-- Start of EXERCISE MATERIALS --

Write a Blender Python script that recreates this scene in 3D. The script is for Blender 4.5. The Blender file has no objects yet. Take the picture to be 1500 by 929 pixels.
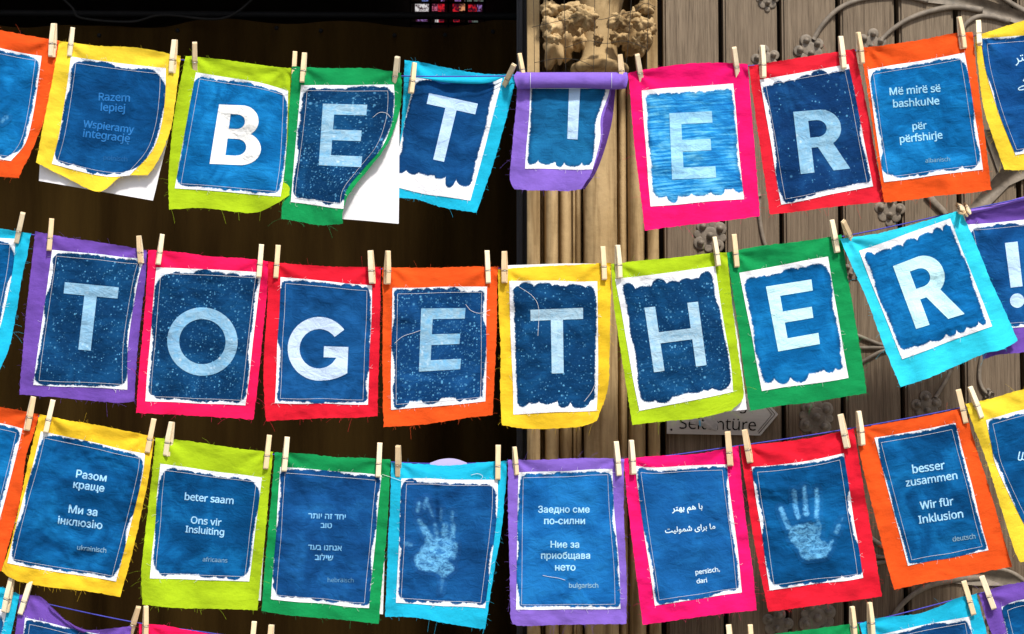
import bpy, bmesh, math, random
import numpy as np
from mathutils import Vector, Matrix

# ------------------------------------------------------------------ camera, light, exposure
S = bpy.context.scene
COL = S.collection
R = math.radians
CAM_Y, CAM_Z, PITCH, LENS = -4.0, 1.585, R(4.5), 64.0
cd = bpy.data.cameras.new('camera'); cam = bpy.data.objects.new('camera', cd); COL.objects.link(cam)
cd.lens = LENS; cd.sensor_width = 36; cd.clip_end = 500; cd.clip_start = 0.05
cam.location = (0, CAM_Y, CAM_Z); cam.rotation_euler = (R(90) + PITCH, 0, 0)
S.camera = cam
SUN_EL, SUN_AZ = 52.0, 20.0            # sun high in front of the facade, a little to the right
W = bpy.data.worlds.new('World'); S.world = W; W.use_nodes = True
nt = W.node_tree; bg = nt.nodes['Background']
sky = nt.nodes.new('ShaderNodeTexSky'); sky.sky_type = 'NISHITA'; sky.sun_disc = False
sky.sun_elevation = R(SUN_EL); sky.sun_rotation = R(180 - SUN_AZ); sky.air_density = 1.0; sky.dust_density = 3.0; sky.ozone_density = 1.0
nt.links.new(sky.outputs[0], bg.inputs[0]); bg.inputs[1].default_value = 0.085
sd_ = bpy.data.lights.new('sun', 'SUN'); sun = bpy.data.objects.new('sun', sd_); COL.objects.link(sun)
sd_.energy = 2.9; sd_.angle = R(6); sd_.color = (1.0, 0.95, 0.87)
sv = Vector((math.sin(R(SUN_AZ)) * math.cos(R(SUN_EL)), -math.cos(R(SUN_AZ)) * math.cos(R(SUN_EL)), math.sin(R(SUN_EL))))
sun.rotation_euler = sv.to_track_quat('Z', 'Y').to_euler(); sun.location = (3, -8, 9)
S.view_settings.view_transform = 'Standard'; S.view_settings.look = 'None'
S.view_settings.exposure = 0.66; S.view_settings.gamma = 1.0; S.view_settings.use_curve_mapping = False
S.render.engine = 'CYCLES'

# ------------------------------------------------------------------ measuring helpers
K = 36.0 / LENS / 1500.0
CT, ST = math.cos(PITCH), math.sin(PITCH)
def P(px, py, Y):
    """points on the upright plane y = Y seen at photo position px, py (arrays allowed)"""
    px = np.asarray(px, float); py = np.asarray(py, float); Y = np.asarray(Y, float)
    x = (px - 750) * K; u = (464.5 - py) * K
    dy = CT - u * ST; dz = ST + u * CT
    t = (Y - CAM_Y) / dy
    return np.stack(np.broadcast_arrays(x * t, Y, CAM_Z + dz * t), -1)
MM = 0.0015                                  # metres to one photo pixel on the plane of the flags
rng = np.random.default_rng(7)
random.seed(7)

def lattice(seed, n=64):
    return np.random.default_rng(seed).random((n, n)) * 2 - 1
_lat = {}
def vnoise(x, y, seed):
    if seed not in _lat: _lat[seed] = lattice(seed)
    L = _lat[seed]; n = L.shape[0]
    xi = np.floor(x).astype(int); yi = np.floor(y).astype(int); fx = x - xi; fy = y - yi
    fx = fx * fx * fx * (fx * (fx * 6 - 15) + 10); fy = fy * fy * fy * (fy * (fy * 6 - 15) + 10)
    a = L[yi % n, xi % n]; b = L[yi % n, (xi + 1) % n]; c = L[(yi + 1) % n, xi % n]; d = L[(yi + 1) % n, (xi + 1) % n]
    return (a * (1 - fx) + b * fx) * (1 - fy) + (c * (1 - fx) + d * fx) * fy

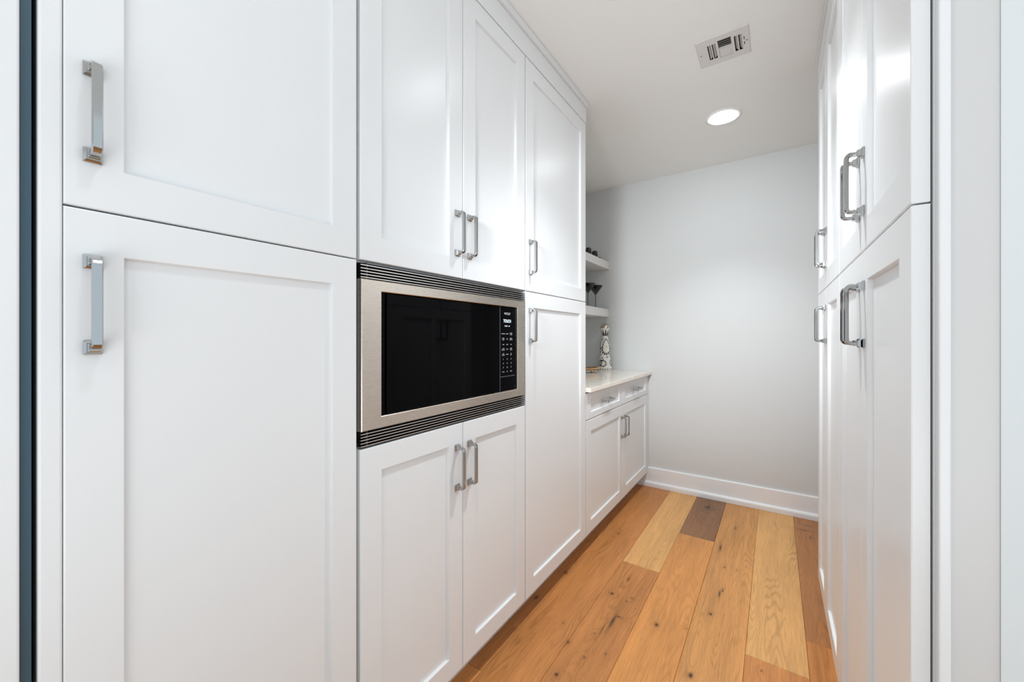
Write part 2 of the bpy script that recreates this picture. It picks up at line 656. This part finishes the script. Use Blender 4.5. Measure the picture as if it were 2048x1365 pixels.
# --- unit cut by the left edge of the frame, behind the dark gap
tn = thing('appliance_column', 'white panelled column cut off by the left edge, beyond the dark blue-grey gap', 'refrigerator', (XA, 0, 0))
obj('door', boxes((-0.0, -0.022, -0.69, 0.0665, 0.115, ZT)), M['cab'], tn, bevel=0.003, segs=3)
obj('carcass', boxes((-0.0235, -0.58, -0.69, 0.0655, 0.0, 2.353)), M['edge'], tn)
s_ = obj('side_strip', boxes((-0.008, -0.30, 0.0672, 0.0772, 0.0, 2.353)), M['slate'], tn)
s_['label'] = 'slate blue metal strip in the gap'

# ------------------------------------------------------------------ right run: two tall cabinets facing left
def right_cab(y0, ym, y1, label):
    # root rotated half a turn: local +x points to world -x, local y runs backwards
    t = thing('tall_cabinet', label, 'cabinet', (XB, 0, 0), math.pi)
    def L(a, b):
        return -b, -a
    a, b = L(y0, y1)
    carcass(t, a + 0.0005, b - 0.0005, 0.60, 2.36)
    for (p, q, hy) in ((y0 + 0.0025, ym - G, ym - 0.029), (ym + G, y1 - 0.0015, ym + 0.029)):
        a, b = L(p, q)
        add_door(t, a, b, ZS + G, ZT, -hy, HU + 0.009)
        add_door(t, a, b, Z0, ZS - G, -hy, HL + 0.002)
    return t


r1 = right_cab(0.788, 1.1770, 1.5390, 'white tall cabinet nearest the camera on the right, four doors with a bright lamp reflection')
r2 = right_cab(1.5400, 1.9250, 2.2420, 'white tall cabinet farther along the right side, beside the open floor at the back wall')
fr2 = structure(obj('trim_2', boxes((XB - 0.001, 0.80, 0.789, 2.2445, 2.3545, 2.440)), M['cab'], bevel=0.001))
obj('cap_strip', boxes((XB - 0.006, 0.80, 0.789, 2.2480, 2.441, ZC - 0.0015)), M['cab'], fr2, bevel=0.0015)
# finished end of the run and the return beside it
ep = obj('end_panel', boxes((XB + 0.0235, 0.1985, 0.770, 0.7870, 0.0005, 2.353)), M['cab'], bevel=0.0025, segs=3)
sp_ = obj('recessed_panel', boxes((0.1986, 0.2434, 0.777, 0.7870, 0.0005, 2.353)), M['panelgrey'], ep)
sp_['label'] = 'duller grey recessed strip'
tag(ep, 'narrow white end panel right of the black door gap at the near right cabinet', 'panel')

# ------------------------------------------------------------------ microwave
XM = XA
mw = thing('microwave', 'built-in microwave with black glass front in a steel trim between louvres', 'microwave', (XM, 0, 0))
MY0, MY1 = 0.5915, 1.3560
obj('housing', boxes((-0.034, -0.45, 0.62, 1.33, 0.985, 1.330)), M['black'], mw)


def ring_frame(y0, y1, z0, z1, wy0, wy1, wz0, wz1, t, b=0.0015):
    bm = bmesh.new()
    def ring(a, c, d, e, x):
        return [bm.verts.new(p) for p in ((x, a, d), (x, c, d), (x, c, e), (x, a, e))]
    R = [ring(y0, y1, z0, z1, -t), ring(y0, y1, z0, z1, -b), ring(y0 + b, y1 - b, z0 + b, z1 - b, 0),
         ring(wy0 - b, wy1 + b, wz0 - b, wz1 + b, 0), ring(wy0, wy1, wz0, wz1, -b), ring(wy0, wy1, wz0, wz1, -t)]
    for p, q in zip(R, R[1:] + R[:1]):
        for i in range(4):
            j = (i + 1) % 4
            bm.faces.new((p[i], p[j], q[j], q[i]))
    return bm


tf = obj('trim_frame', ring_frame(MY0 + 0.002, MY1 - 0.001, 0.960, 1.3425, 0.6535, 1.2990, 0.9905, 1.3140, 0.024), M['steel'], mw)
tf['label'] = 'brushed steel surround'
gl = obj('glass_door', boxes((-0.0085, -0.022, 0.6765, 1.1900, 0.9915, 1.3130)), M['glassblk'], mw, bevel=0.002)
obj('side_reveal', boxes((-0.0140, -0.022, 0.6545, 0.6755, 0.9915, 1.3130)), M['panelblk'], mw)
cp = obj('control_panel', boxes((-0.0085, -0.022, 1.1935, 1.2900, 1.0480, 1.3110)), M['panelblk'], mw, bevel=0.0012)
obj('door_button', boxes((-0.0085, -0.022, 1.1935, 1.2900, 0.9915, 1.0440)), M['panelblk'], mw, bevel=0.0012)
obj('bezel_line', boxes((-0.0079, -0.0090, 1.1905, 1.1930, 0.9915, 1.3130), (-0.0079, -0.0090, 1.1935, 1.29, 1.0447, 1.0474)), M['edge'], mw)
for za, zb in ((1.3430, 1.3840), (0.9190, 0.9595)):
    obj('louvre_back', boxes((-0.017, -0.030, MY0 + 0.012, MY1 - 0.012, za, zb)), M['black'], mw)
    for ya in (MY0 + 0.0195, MY1 - 0.022):
        obj('louvre_divider', boxes((-0.004, -0.030, ya, ya + 0.0025, za, zb)), M['edge'], mw)
slb = bmesh.new()
for x0_, x1_, z0_, z1_, mi in ((-0.0022, 0.0, 0.0, 0.0021, 0), (-0.0165, -0.0022, 0.0006, 0.0014, 1)):
    vs = box(slb, x0_, x1_, MY0, MY1, z0_, z1_)
    slb.faces.ensure_lookup_table()
    for f_ in slb.faces[-6:]:
        f_.material_index = mi
sl0 = obj('slat', slb, [M['lip'], M['black']], mw)
for k, z in enumerate([1.3447, 1.3520, 1.3595, 1.3670, 1.3750] + [0.9225, 0.9300, 0.9378, 0.9452, 0.9528]):
    o = sl0 if k == 0 else sl0.copy()
    if k:
        COL.objects.link(o)
    o.location = (0, 0, z)


def text_bm(bm, s, y, z, size, xpos, align='CENTER', sx=1.0):
    cu = bpy.data.curves.new('txt', 'FONT')
    cu.body = s
    cu.size = size
    cu.align_x = align
    cu.align_y = 'CENTER'
    cu.space_line = 0.9
    to = bpy.data.objects.new('txt', cu)
    COL.objects.link(to)
    dg = bpy.context.evaluated_depsgraph_get()
    me = bpy.data.meshes.new_from_object(to.evaluated_get(dg))
    # text lies in XY; stand it up facing +X (reading along +Y)
    me.transform(Matrix(((0, 0, 1, xpos), (sx, 0, 0, y), (0, 1, 0, z), (0, 0, 0, 1))))
    bm.from_mesh(me)
    bpy.data.objects.remove(to)
    bpy.data.curves.remove(cu)
    bpy.data.meshes.remove(me)


XP = -0.0081


def legend(w, y, z, size, sx):
    bm = bmesh.new()
    text_bm(bm, w, y, z, size, XP, sx=sx)
    return obj('key_legend', bm, M['print'], cp)


legend('WOLF', 1.2395, 1.2865, 0.0120, 1.25)['label'] = "maker's name in white capitals"
cols_ = (1.2130, 1.2395, 1.2655)
R_ = [(1.2090, ('POPCORN', 'REHEAT', 'SENSOR\nCOOK')), (1.1890, ('WARM\nHOLD', 'MELT', 'QUICK\nDEFROST')), (1.1680, ('CAKE', 'BAKE', 'FISH')),
      (1.1500, ('AUTO\nDEFROST', 'SLOW', 'TIMER\nCLOCK')), (1.1300, ('ADD\nMINUTE', 'POWER', 'ON\nOFF')),
      (1.1120, '123'), (1.0960, '456'), (1.0800, '789'), (1.0640, ('CLEAR', '0', 'START'))]
for z, ws in R_:
    for y, w in zip(cols_, ws):
        legend(w, y, z, 0.0085 if len(w) == 1 else 0.0056, 1.0 if len(w) == 1 else 0.85)
dp = obj('display', boxes((-0.0086, XP - 0.0002, 1.2190, 1.2600, 1.2300, 1.2720)), M['glassblk'], cp)
bm = bmesh.new()
text_bm(bm, 'TOUCH', 1.2390, 1.2580, 0.0170, XP + 0.0002, sx=0.85)
text_bm(bm, 'CLOCK', 1.2310, 1.2390, 0.0060, XP + 0.0002)
text_bm(bm, 'AM', 1.2520, 1.2390, 0.0060, XP + 0.0002)
obj('display_text', bm, M['lit'], cp)

# ------------------------------------------------------------------ floating shelves
for z0, z1, lab in ((1.777, 1.840, 'upper white floating shelf in the niche, holding the dark glossy cups'),
                    (1.371, 1.437, 'lower white floating shelf in the niche, holding the martini glasses')):
    s = obj('floating_shelf', boxes((-1.468, -1.176, 1.9790, YB - 0.002, z0, z1)), M['shelf'], bevel=0.0008)
    tag(s, lab, 'shelf', 'floating shelves in the niche')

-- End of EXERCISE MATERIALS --

▸ GOAL: Looking at the records above, work out how many lines include the string "recreates". Give the number and nothing else.

▸ ANSWER: 2